Most of the time, AhJh with 24BB in position for me is a call or a three-bet (3x). The shove here seems like a weak attempt to push through a hand like 77-TT or AK and steal the blinds and the one early raiser. Shoving this into the big stack is dangerous since a big stack may be more inclined to gamble with all kinds of hands that will be a coin flip against your AJ along with AK and AQ that dominate you. I would not generally shove in that spot with more than 15BB since you can call or put in a 3-bet, see a flop, and evaluate based on how the flop comes down in position. Folding such a strong hand is not an option, but shoving is not necessary.
I often will shove with less than 25 bb's when I 3-bet. It is borderline in this spot because Villain raised to 2.5x. If I made it 7.5 bb's that would be over 30% effective stack size which makes it pot committing. So my choice would be to jam or call. We also lose a lot of FE by just making it 7.5 bb's.
Villain here made a huge mistake in calling and you have a 60% chance of winning more or less given the cards.

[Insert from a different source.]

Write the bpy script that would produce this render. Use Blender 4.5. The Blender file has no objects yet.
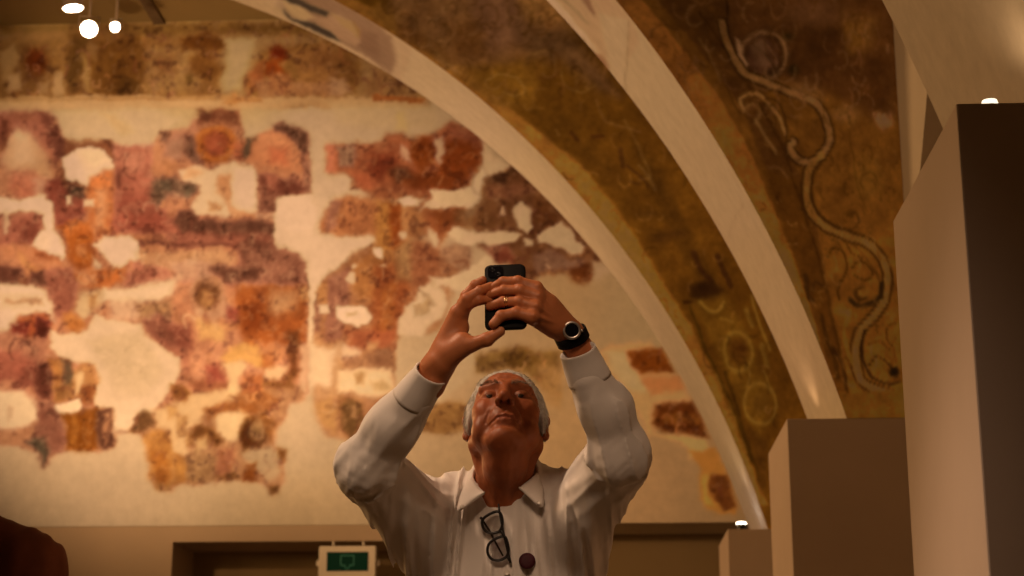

The one thing here that would have led me to call rather than raise is that Villain is opening UTG. Unless Villain is a GTO/Solver youngish guy I would call because the UTG range will be a lot tighter than MP or later. Also AJs plays well multi-handed. If you know Villain has a wide range here including most PP's, any two Broadway cards and some SC's then its an easy jam.
Going deep in tournaments means you have to win flips and hands where you are ahead all in as you were here. It was just a cooler.
Hard to say without seeing all the details and knowing stage of tournament, but generally its more likely to be a call. You want to be a bit more polarized, so hands like AJs or ATs like flatting as they want to play against weaker aces postflop, while at the same time a weaker hand like KJs or even QJs might be a great 3b shove candidate.